Measure your current fork length, and print your picture TWICE onto paper. (example 480mm)
Accurately measure the printed bike's fork length on the paper (example 53mm) and divide by the real length, (example 53/480 = 0.1104 This is your scaling factor.)
Now find the length of the new fork - this is harder if you don't have it, and published specs might not measure like you want. (example 566mm made-up)
Multiply that new fork length by the ratio (566 * .11) to get 62.3mm
Draw directly on your picture a fork that is now 62.3mm long, or 9.3mm longer than the pictured fork.
Cut out the front wheel from your second copy, and pin or place it accurately on the first picture, but at the end of the new fork line. Tape it down.
Finally, rule a new straight "ground" line that just touches the rear tyre and the new front tyre.
You can measure the new BB height from your composite picture, and then divide by the scaling factor. (say the page measured 15mm between BB and new-ground, so 15/0.11 = 136mm)
Note this will be Unladen, or "unsagged" fork length.
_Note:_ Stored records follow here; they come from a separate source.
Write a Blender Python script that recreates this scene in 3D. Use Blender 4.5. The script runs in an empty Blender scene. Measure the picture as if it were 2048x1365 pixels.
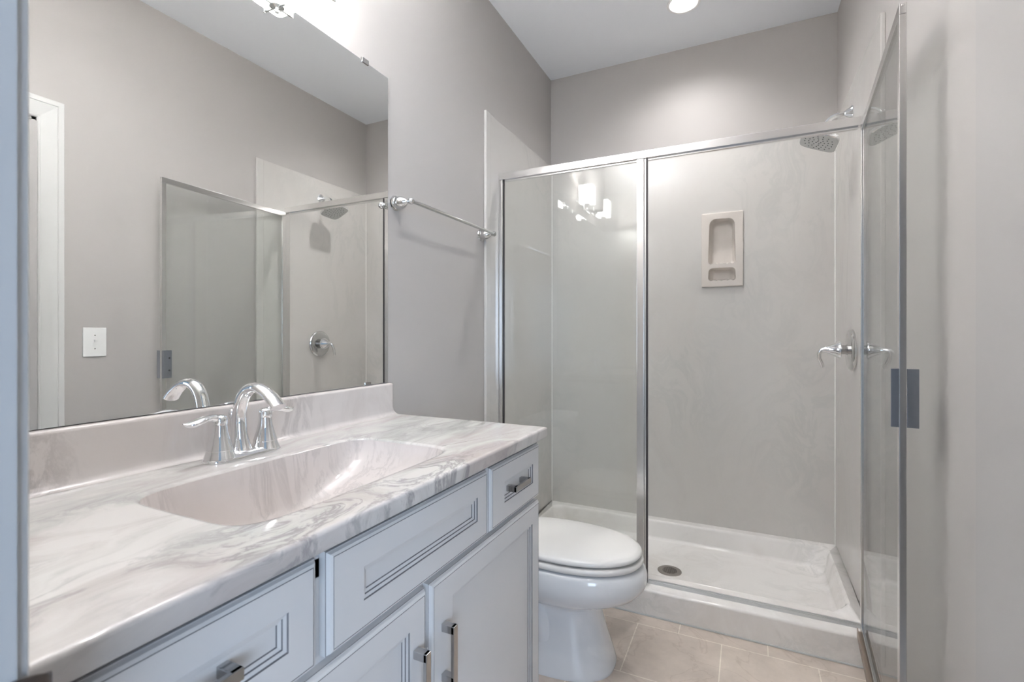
import bpy, bmesh, math, random
from mathutils import Vector, Matrix
random.seed(7)
PI = math.pi
scene = bpy.context.scene
COL = scene.collection

# ------------------------------------------------------------------ camera
cam_d = bpy.data.cameras.new('camera')
cam = bpy.data.objects.new('camera', cam_d)
COL.objects.link(cam)
cam.location = (1.1139, 0.0, 1.2034)
cam.rotation_euler = (PI / 2, 0, 0.4472)
cam_d.sensor_width = 36.0
cam_d.lens = 979.4 / 2048 * 36.0
cam_d.shift_y = -13.93 / 2048
cam_d.clip_start = 0.02
cam_d.clip_end = 60
scene.camera = cam
cam_d.dof.use_dof = True
cam_d.dof.focus_distance = 1.5
cam_d.dof.aperture_fstop = 6.0

# ------------------------------------------------------------------ world: daylight of the room behind the doorway
w = bpy.data.worlds.new('world')
scene.world = w
w.use_nodes = True
bg = w.node_tree.nodes['Background']
bg.inputs['Color'].default_value = (0.60, 0.78, 1.0, 1)
bg.inputs['Strength'].default_value = 0.16


def lamp(name, kind, loc, energy, color, rot=(0, 0, 0), **kw):
    d = bpy.data.lights.new(name, kind)
    d.energy = energy
    d.color = color
    for k, v in kw.items():
        setattr(d, k, v)
    o = bpy.data.objects.new(name, d)
    o.location = loc
    o.rotation_euler = rot
    COL.objects.link(o)
    return o


# window of the bedroom behind the camera
lamp('bedroom_window_light', 'AREA', (2.7, -2.2, 1.4), 33, (0.60, 0.77, 1.0), (PI / 2, 0, 0.62), shape='RECTANGLE', size=1.8, size_y=1.5)
# lamp inside the recessed can over the shower
for (cx_, cy_, en) in ((0.838, 2.491, 13.5), (0.86, 0.98, 5.5)):
    lamp('can_lamp', 'SPOT', (cx_, cy_, 2.815), en, (1.0, 0.992, 0.982), (0, 0, 0), spot_size=math.radians(140), spot_blend=1.0, shadow_soft_size=0.03)
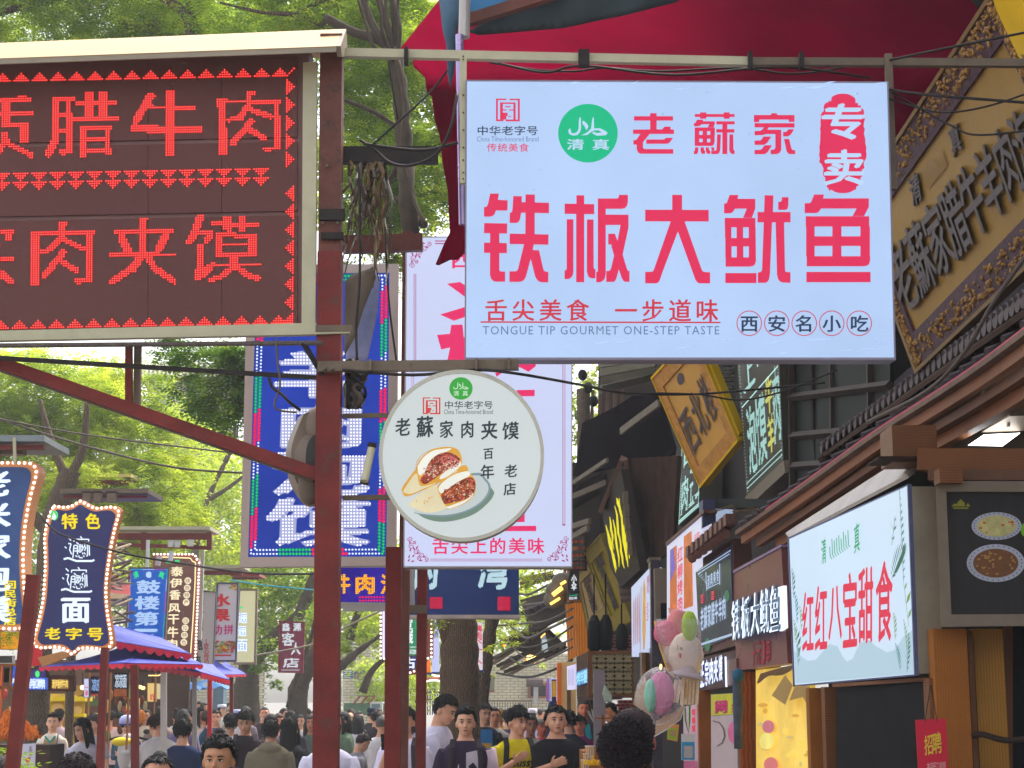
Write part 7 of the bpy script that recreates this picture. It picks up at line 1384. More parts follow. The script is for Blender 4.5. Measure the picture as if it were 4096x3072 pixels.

Ideally both forks will have the same sag settings, but its still just an approximation
Also, my sample measurements are completely made up, and yours will vary.
This isn't a formula for you so maybe not the answer you're looking for, but it gets tricky because a fork isn't just a straight line; because it has offset it's kind of like a triangle itself for the purpose of doing the exact math here.
The thing most people who care about this question would do in practice is model the frame's fixed points in a 2d CAD program, model the forks in question (remembering that to do so you're making a right triangle where the axle to crown dimension is the hypotenuse, the offset dimension is one leg, and the other leg is an unknown length that can be solved for or figured out automatically in CAD), then plug each fork in to the frame model such that the unknown leg is in line with the head tube, and then pivot the whole thing around the point of the rear axle until the front axle snaps to being in plane with the rear. Then you can see the resultant head angles and BB heights easily. You can also easily see what angle changes at the headset would give you. There are many free 2d CAD programs that can do all this.
The math is fork length X cosine of the angle for height. If straight up and down the angle is zero.
Cane Creek angleset is only 1 degree so it might not be enough.